How Safe Are Your Deposits in Cooperative Banks?? Spotlight on Liquidity Coverage Ratio

By Amar

Synopsis: The recent collapse of Mumbai-based New India Co-operative Bank has intensified concerns regarding the safety of deposits in cooperative banks. This incident underscores the urgent need for stricter Liquidity Coverage Ratio (LCR) norms to enhance the resilience of these institutions against sudden financial crises.


How Safe Are Your Deposits in Cooperative Banks?? Spotlight on Liquidity Coverage Ratio


The curbs imposed on New India Co-operative Bank have reignited discussions about the necessity for more stringent LCR norms. 


These norms require banks to maintain a higher proportion of their deposits in liquid assets, ensuring they can meet short-term obligations during periods of financial stress. 
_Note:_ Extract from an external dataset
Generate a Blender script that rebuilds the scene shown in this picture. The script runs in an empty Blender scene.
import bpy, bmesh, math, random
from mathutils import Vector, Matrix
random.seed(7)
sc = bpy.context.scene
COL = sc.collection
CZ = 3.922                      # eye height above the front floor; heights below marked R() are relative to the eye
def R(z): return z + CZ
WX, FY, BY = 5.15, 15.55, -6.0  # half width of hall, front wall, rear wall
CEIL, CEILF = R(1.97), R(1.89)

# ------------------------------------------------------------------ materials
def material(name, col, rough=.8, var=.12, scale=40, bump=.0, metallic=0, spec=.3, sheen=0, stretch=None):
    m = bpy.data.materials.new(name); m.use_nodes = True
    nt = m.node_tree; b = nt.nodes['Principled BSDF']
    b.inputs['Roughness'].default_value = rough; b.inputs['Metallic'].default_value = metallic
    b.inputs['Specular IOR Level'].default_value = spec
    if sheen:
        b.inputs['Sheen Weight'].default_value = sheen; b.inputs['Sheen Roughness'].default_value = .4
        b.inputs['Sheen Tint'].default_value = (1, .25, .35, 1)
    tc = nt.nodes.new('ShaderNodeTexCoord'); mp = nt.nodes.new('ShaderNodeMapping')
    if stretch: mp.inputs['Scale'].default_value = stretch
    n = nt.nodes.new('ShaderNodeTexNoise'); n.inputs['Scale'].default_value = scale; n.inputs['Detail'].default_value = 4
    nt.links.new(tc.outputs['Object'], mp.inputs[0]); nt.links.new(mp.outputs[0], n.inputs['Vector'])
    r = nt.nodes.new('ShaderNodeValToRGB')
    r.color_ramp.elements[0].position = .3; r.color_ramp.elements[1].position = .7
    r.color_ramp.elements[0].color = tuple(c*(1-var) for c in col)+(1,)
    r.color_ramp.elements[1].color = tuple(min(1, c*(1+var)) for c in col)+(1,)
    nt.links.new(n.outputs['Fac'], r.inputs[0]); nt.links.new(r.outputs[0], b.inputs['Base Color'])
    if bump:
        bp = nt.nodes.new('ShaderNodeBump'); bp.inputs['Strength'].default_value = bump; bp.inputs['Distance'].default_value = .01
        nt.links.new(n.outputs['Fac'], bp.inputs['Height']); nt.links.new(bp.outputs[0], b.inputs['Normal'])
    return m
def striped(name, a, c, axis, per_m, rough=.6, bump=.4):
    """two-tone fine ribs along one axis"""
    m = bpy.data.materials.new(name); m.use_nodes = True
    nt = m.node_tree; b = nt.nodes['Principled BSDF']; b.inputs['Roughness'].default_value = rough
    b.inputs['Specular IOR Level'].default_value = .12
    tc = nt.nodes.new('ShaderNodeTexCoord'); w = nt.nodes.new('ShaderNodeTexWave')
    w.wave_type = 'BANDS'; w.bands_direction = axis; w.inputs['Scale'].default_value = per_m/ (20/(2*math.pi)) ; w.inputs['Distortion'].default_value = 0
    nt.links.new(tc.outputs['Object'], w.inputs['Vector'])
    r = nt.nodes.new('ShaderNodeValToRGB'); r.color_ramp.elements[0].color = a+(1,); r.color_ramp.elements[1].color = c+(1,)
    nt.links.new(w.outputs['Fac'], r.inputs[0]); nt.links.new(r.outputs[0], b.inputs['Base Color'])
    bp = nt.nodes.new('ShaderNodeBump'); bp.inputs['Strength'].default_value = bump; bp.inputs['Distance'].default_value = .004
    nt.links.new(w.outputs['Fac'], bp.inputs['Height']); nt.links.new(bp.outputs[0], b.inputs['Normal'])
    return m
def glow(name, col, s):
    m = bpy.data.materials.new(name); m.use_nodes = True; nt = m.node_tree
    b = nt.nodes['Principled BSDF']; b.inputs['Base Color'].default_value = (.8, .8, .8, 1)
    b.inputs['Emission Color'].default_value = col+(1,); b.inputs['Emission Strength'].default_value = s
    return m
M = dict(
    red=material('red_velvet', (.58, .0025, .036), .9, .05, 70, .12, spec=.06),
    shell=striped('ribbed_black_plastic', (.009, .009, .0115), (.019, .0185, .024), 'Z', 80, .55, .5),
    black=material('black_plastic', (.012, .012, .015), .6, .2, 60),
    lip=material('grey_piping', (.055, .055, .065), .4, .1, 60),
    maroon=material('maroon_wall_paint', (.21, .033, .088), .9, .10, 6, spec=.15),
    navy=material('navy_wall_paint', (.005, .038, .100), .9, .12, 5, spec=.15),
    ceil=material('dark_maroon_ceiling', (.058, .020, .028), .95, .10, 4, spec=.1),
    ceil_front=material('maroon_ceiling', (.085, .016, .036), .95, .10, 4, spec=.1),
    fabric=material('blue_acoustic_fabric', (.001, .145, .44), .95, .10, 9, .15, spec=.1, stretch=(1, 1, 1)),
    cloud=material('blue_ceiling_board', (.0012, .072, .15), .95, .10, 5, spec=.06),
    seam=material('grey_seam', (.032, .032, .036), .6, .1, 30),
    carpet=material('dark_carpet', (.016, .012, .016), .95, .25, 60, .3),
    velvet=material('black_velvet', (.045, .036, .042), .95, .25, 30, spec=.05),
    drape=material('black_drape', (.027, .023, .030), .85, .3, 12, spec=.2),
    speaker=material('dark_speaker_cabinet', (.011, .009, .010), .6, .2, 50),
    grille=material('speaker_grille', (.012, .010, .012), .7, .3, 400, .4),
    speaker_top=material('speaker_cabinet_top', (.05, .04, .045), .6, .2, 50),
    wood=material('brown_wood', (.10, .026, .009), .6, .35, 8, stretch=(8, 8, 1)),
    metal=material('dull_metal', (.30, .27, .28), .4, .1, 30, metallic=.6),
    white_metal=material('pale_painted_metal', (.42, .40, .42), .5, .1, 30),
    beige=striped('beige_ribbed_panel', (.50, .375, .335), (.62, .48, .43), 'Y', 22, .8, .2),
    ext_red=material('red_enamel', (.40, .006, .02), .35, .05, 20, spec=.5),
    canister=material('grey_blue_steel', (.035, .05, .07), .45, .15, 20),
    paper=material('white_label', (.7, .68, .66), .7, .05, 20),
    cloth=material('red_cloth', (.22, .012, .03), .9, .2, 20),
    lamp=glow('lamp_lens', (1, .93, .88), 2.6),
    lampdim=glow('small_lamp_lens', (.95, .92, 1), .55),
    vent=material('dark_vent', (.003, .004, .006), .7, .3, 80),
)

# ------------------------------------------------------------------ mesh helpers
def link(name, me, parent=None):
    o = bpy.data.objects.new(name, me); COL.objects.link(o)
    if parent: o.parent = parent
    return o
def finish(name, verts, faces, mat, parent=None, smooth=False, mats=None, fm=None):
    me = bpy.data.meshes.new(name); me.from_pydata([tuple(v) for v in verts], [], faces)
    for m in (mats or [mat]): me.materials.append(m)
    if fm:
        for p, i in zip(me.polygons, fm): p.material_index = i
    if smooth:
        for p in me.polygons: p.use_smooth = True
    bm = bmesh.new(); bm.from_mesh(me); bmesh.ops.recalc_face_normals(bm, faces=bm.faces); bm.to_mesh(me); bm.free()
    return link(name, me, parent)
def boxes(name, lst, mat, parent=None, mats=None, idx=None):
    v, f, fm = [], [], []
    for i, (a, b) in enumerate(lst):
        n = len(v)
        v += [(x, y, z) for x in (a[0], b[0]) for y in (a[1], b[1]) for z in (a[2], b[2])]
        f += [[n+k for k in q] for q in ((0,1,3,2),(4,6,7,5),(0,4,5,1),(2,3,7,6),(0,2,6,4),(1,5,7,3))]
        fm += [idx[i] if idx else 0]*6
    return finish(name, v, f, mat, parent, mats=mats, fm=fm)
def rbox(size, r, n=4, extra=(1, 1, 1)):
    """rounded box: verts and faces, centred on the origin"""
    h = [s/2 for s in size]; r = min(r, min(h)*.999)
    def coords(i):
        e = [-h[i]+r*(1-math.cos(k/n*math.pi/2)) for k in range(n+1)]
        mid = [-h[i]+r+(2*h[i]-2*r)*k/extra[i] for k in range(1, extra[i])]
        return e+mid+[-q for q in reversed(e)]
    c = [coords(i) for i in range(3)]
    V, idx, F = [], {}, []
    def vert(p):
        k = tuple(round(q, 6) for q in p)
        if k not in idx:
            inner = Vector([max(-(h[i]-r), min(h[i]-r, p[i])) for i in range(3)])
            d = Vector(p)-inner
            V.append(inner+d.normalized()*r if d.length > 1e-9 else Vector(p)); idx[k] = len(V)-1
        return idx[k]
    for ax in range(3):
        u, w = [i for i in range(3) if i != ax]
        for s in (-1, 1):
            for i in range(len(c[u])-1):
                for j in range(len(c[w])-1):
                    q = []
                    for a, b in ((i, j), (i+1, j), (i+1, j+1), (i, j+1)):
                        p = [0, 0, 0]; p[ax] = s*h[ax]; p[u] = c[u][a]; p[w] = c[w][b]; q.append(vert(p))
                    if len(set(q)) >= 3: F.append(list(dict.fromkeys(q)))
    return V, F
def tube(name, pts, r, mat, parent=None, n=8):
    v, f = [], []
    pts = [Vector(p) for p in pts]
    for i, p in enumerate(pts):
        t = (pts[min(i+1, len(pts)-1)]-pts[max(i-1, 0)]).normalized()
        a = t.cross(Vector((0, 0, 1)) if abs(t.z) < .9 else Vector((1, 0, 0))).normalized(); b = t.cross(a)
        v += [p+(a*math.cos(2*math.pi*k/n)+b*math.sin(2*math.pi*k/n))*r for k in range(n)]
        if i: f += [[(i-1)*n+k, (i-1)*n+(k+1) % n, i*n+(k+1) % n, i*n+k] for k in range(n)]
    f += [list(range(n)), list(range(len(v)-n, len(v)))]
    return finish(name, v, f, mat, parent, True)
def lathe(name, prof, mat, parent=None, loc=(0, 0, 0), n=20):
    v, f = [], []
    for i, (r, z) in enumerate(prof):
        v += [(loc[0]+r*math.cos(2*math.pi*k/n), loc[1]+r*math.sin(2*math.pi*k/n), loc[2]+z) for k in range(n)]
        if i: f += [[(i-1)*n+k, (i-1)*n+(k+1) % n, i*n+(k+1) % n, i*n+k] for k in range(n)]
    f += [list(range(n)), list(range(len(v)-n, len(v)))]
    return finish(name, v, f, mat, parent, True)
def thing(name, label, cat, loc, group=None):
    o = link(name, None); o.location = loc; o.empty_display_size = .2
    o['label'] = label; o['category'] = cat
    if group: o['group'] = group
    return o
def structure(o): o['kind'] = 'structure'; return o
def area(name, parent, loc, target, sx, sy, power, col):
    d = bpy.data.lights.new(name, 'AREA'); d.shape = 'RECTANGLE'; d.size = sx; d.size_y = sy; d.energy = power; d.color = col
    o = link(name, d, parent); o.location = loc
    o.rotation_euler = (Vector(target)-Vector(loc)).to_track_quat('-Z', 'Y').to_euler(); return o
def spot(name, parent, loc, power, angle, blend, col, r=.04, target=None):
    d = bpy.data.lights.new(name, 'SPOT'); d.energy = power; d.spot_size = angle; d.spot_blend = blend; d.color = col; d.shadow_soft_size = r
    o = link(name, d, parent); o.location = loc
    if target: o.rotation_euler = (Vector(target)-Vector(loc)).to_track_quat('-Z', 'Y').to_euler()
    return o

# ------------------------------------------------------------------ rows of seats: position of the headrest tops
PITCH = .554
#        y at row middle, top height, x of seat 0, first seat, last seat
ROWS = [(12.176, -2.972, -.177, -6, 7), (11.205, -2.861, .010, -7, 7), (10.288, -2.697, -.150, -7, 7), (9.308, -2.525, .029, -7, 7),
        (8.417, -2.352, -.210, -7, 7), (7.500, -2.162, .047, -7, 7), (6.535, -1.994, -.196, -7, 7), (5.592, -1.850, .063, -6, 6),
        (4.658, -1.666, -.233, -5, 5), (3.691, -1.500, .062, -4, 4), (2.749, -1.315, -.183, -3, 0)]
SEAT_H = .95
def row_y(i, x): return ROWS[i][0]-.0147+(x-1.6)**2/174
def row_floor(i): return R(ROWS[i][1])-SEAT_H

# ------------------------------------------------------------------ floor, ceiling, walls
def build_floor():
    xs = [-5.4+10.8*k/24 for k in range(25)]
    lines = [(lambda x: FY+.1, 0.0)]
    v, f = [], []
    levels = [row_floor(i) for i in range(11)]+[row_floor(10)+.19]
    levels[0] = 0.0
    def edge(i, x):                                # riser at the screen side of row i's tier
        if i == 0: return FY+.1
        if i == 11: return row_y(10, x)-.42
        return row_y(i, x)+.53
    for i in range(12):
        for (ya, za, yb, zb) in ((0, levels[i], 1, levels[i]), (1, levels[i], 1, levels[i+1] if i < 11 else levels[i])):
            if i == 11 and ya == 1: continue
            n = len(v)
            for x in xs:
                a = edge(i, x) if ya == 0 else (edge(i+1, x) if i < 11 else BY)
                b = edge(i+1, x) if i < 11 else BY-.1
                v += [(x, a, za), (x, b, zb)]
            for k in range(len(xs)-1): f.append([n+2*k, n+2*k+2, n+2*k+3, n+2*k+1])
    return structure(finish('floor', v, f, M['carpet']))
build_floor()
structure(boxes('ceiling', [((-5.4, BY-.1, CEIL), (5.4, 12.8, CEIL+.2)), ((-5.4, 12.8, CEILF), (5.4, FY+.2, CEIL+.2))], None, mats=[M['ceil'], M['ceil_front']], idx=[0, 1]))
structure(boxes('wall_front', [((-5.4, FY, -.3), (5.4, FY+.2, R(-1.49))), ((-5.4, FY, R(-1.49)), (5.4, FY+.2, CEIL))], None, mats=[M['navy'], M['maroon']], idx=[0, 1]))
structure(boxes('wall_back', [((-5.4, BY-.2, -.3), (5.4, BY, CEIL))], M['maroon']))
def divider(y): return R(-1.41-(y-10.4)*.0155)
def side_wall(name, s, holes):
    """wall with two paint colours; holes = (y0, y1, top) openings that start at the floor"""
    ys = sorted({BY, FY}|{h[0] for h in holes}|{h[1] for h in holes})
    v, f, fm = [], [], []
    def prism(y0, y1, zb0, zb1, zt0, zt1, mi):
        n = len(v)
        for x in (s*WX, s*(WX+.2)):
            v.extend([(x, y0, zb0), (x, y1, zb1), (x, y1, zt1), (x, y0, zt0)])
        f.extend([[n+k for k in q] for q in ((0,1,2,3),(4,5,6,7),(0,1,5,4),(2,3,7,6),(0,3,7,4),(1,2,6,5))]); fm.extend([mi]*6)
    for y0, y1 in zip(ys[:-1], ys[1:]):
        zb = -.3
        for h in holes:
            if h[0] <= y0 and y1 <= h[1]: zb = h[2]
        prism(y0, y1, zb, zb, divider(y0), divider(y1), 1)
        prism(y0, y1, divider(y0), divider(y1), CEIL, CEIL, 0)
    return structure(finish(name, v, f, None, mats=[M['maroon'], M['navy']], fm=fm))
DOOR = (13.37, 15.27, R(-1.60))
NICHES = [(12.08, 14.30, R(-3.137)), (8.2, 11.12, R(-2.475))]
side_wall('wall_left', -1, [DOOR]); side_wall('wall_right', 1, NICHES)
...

In February 2025, the Reserve Bank of India (RBI) deferred the implementation of these norms after banks expressed concerns that higher reserve requirements could constrain their lending capabilities.


However, the recent crisis highlights the imperative for robust safeguards to mitigate liquidity risks associated with sudden deposit withdrawals.


The Collapse of New India Co-operative Bank:


The RBI recently imposed severe restrictions on New India Co-operative Bank, prohibiting it from issuing loans, accepting deposits, or permitting withdrawals for six months. 


This action followed the discovery of a Rs. 122 crore fund misappropriation at the bank's Prabhadevi branch. 


Consequently, the RBI superseded the bank's board and appointed an administrator to manage its affairs. 


Depositors, unable to access their funds, have been left in distress, with many considering shifting their savings to government-owned banks for enhanced security.


Implications for the Cooperative Banking Sector:


The cooperative banking sector in India comprises 1,472 urban cooperative banks (UCBs) and 107,961 rural credit cooperatives (RCCs), playing a pivotal role in financial inclusion. 


Despite the RBI's expanded regulatory oversight, challenges persist in fraud prevention, liquidity management, and maintaining depositor confidence. 


The New India Co-operative Bank incident has exacerbated these concerns, prompting calls for immediate reforms to ensure the long-term safety of funds in these institutions.


Conclusion:


The collapse of New India Co-operative Bank serves as a stark reminder of the vulnerabilities within the cooperative banking sector. 


To safeguard depositor interests and enhance financial stability, it is imperative to implement stricter LCR norms and strengthen regulatory frameworks. 


Such measures will bolster the resilience of cooperative banks against unforeseen financial adversities, restoring public trust in these community-centric institutions.


Disclaimer: This article is for informational purposes only and should not be construed as financial advice. Readers are advised to consult with a qualified financial advisor before making any investment or banking decisions.